Again, it’s a channel for children, so it’s not completely surprising that the movie version is desexualized. Our introduction to Wen of the books is when he accidentally takes the nude self-portraits of his father’s young girlfriend to school in place of his history report, earning himself the unfortunate nickname of ‘Woody the Horndog’. The main conflict between Wen and Olivia, the one where she loses her voice screaming at him, takes place when they argue about Wen’s soon-to-be-stepmother Sydney, after whom he’s been lusting (but never liking) all this time, all the while oblivious to Olivia’s crush on him. She yells at him “[Sydney’s] too old for you!”, loses her voice, and then Wen goes home, stumbles on Sydney in the shower, busts his lip open in his attempt to escape, and then is mothered by her. In the movie, the lust is eliminated altogether, and Olivia chastises Wen for not appreciating what family he has when hers is so screwed up. It provides a neat resolution with Wen learning only the mildest lesson. I suppose you can argue he grows, but it doesn’t feel earned.
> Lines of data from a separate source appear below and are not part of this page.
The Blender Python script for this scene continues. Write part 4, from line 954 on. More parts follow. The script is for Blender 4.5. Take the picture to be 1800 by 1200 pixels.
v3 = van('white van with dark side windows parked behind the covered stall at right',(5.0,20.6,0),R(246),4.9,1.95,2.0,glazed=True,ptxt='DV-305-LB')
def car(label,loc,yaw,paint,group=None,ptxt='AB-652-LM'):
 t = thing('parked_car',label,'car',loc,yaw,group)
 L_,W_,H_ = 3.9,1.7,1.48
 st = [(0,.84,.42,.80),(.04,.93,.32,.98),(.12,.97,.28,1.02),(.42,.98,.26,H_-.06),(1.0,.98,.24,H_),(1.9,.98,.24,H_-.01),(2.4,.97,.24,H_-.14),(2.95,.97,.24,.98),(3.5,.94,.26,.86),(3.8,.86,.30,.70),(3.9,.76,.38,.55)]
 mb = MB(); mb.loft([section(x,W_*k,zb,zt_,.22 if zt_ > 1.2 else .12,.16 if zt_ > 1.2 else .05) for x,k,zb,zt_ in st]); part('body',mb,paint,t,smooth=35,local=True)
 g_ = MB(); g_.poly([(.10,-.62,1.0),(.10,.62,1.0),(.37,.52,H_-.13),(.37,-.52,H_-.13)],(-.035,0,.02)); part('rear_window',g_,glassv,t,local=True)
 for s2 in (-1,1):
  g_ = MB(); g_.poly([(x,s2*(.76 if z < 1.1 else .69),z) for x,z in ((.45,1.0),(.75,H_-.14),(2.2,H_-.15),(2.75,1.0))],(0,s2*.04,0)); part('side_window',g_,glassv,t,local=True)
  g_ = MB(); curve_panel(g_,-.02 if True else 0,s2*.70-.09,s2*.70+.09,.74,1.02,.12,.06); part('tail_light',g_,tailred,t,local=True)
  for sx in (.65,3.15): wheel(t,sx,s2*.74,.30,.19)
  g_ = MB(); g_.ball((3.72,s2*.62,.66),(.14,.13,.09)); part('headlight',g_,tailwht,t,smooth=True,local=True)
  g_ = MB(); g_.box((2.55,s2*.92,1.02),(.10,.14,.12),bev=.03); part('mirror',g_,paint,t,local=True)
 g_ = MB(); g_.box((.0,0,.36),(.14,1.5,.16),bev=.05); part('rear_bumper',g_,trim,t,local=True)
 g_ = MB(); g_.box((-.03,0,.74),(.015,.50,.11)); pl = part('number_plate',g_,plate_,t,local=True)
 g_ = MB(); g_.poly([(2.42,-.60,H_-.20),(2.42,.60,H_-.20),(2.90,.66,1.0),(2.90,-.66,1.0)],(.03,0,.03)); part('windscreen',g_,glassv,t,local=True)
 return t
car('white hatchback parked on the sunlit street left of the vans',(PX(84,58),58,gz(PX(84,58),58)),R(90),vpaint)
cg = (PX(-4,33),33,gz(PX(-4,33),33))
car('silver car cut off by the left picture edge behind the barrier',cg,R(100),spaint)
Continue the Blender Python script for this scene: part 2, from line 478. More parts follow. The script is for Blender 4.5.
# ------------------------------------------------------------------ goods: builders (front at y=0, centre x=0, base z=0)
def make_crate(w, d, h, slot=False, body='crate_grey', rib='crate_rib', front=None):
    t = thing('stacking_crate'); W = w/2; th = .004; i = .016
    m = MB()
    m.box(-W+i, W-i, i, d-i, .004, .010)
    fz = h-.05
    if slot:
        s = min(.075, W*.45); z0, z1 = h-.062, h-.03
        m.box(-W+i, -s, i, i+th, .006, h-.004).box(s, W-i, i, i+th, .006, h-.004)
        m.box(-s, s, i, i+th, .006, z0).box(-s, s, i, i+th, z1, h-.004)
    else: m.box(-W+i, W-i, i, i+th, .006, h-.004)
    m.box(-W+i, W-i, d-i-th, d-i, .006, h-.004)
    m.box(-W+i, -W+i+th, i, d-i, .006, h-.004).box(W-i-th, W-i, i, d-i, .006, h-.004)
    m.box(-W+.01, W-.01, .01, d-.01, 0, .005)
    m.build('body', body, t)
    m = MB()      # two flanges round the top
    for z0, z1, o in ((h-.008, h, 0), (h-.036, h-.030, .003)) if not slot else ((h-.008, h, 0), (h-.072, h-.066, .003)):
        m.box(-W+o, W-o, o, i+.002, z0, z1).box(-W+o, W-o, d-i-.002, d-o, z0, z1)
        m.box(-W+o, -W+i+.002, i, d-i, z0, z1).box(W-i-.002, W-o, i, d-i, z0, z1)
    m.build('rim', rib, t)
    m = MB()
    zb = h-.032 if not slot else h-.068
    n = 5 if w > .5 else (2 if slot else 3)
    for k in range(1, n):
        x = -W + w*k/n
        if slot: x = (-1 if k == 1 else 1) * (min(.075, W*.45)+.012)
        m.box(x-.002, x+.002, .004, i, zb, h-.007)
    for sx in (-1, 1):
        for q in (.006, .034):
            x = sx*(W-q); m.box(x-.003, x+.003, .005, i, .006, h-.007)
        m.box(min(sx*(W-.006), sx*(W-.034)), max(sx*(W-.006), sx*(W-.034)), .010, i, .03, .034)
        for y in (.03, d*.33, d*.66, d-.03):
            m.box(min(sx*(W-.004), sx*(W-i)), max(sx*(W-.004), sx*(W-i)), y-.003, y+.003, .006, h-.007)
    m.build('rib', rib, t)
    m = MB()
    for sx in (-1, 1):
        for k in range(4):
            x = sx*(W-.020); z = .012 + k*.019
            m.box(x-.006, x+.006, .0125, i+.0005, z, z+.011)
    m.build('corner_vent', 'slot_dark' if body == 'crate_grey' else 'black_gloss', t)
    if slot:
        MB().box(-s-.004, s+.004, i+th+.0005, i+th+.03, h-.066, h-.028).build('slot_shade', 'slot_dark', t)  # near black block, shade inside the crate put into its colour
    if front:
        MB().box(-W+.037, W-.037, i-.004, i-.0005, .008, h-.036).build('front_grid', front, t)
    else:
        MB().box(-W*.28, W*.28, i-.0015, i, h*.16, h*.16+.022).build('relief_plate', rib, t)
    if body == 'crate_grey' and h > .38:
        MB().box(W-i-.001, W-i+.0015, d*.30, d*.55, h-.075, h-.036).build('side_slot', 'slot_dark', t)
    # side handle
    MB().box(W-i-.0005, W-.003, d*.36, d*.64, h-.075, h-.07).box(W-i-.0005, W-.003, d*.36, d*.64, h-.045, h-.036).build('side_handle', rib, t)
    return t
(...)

Another notable difference is Disney playing its usual Dead Mom card, this time with Olivia. Her father is in prison, of course, and she can’t have two bad parents, so Olivia’s runaway mother instead becomes a tragic death figure. That isn’t unreasonable, in the book-to-TV world, but to top it off, while Olivia from the books has a steady correspondence and more or less healthy relationship with her imprisoned father (even at one point taking the band across state lines to meet him), in the movie, they haven’t spoken in years, for no real reason. Presumably it’s so we can have the healing moment when we realize her narration is actually a letter to her father explaining everything. There’s no real reason for them to substitute a healthy but unconventional relationship for a narrative device, but there you have it.

Lastly, we have Charlie’s downgrade from interesting figure to bland pseudo-love interest. Charlie’s interest in Mo is never reciprocated, instead allowing for her and Scott to get back together and for him to prove his acceptance of her love of music by joining Lemonade Mouth for their inexplicable Madison Square Garden concert. This is actually a nice character upgrade for Scott Pickett, but it means Charlie gets lost in the process. His interesting story about communicating in his head with his twin that died in utero is eliminated entirely, in favor of a story comparing him unfavorably with his perfect older brother, a story we’ve seen a thousand times before. Never does Charlie learn that he doesn’t need his brother’s voice to help him through difficult situations, instead, we just see him get rejected unceremoniously and then turn to a non-speaking Lemonade Mouth groupie for comfort (presumably; they only exchange looks, but future pairing up is implied).

I’ll give Lemonade Mouth the movie credit where it’s due: it wants to sell me albums and “Determinate” is an aggressively catchy song, even if it transforms awkward Wen into a superstar rapper. (Again, another member of the group displaying some kind of vocal ability that could have been useful for the contest.) It’s not easy to turn a book into a movie, especially one that has to submit to some unspoken restraints. But there’s so much what makes the book interesting and different eliminated from the translation that makes me wonder why they even bothered.